Kinloch River in spate - photo credit Anne Burgess
I've never fished it but I'd guess the fishing on the Kinloch is what estate agents call "challenging" which means it's theoretically possible to catch a migratory fish but, in practice, very unlikely.

Just looking over the Bartholomew's half inch map (pictured above) again, I note also "Schooner Point" next to "Wreck Bay" which sound like they too have an interesting story attached to them. But perhaps most intriguingly of all there's "Ashworth's Model Loch". I suspect I shall be revisiting the place names of Rum in future posts.

2 comments:

  1. Very interesting, Neil. I've wondered how small dams like this one fared after the introduction of the Reservoirs Act given the strict restrictions it imposes and additional cost to ensure they are safe. (spot the river engineer!).

    I've emailed you a link to the research i've been doing on the Railways proposed on Lewis and Harris, but just in case here's a link:
    http://hlrco.wordpress.com/2010/10/05/railways-of-lewis-harris/
    It has a small amount of info on the Pentland Road which I thought you'd be interested in.

    Happy blogging!

    Tom

    ReplyDelete
  2. I believe that is more or less correct, although I'm uncertain about which steps came first.
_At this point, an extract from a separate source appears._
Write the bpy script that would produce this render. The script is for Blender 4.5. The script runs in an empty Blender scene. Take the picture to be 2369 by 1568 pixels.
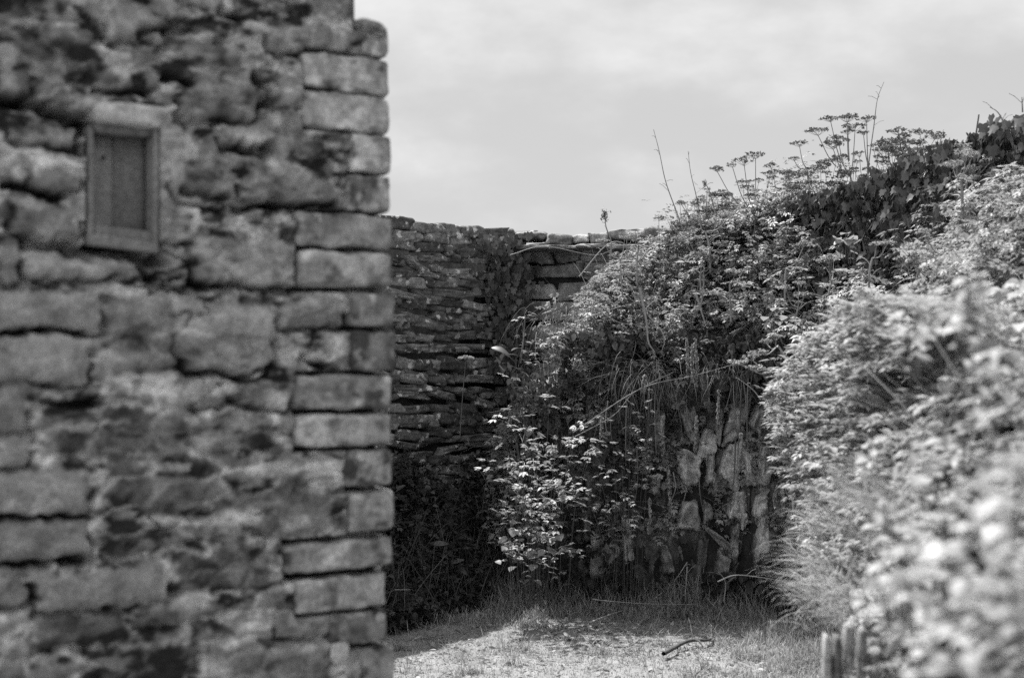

    E is a small dam with a cut leading under malcoms bridge towards long loch (you can see the spoil that came out of the trench, its part of the path you walk on now and acts as an embankment)

    There's also a cut for the overflow from salisbury's dam to C

    The cut under the bridge at point C is actually been created as a stepped salmon ladder, cut into the stone (its fascinating to think they did all this with no mechanical power!)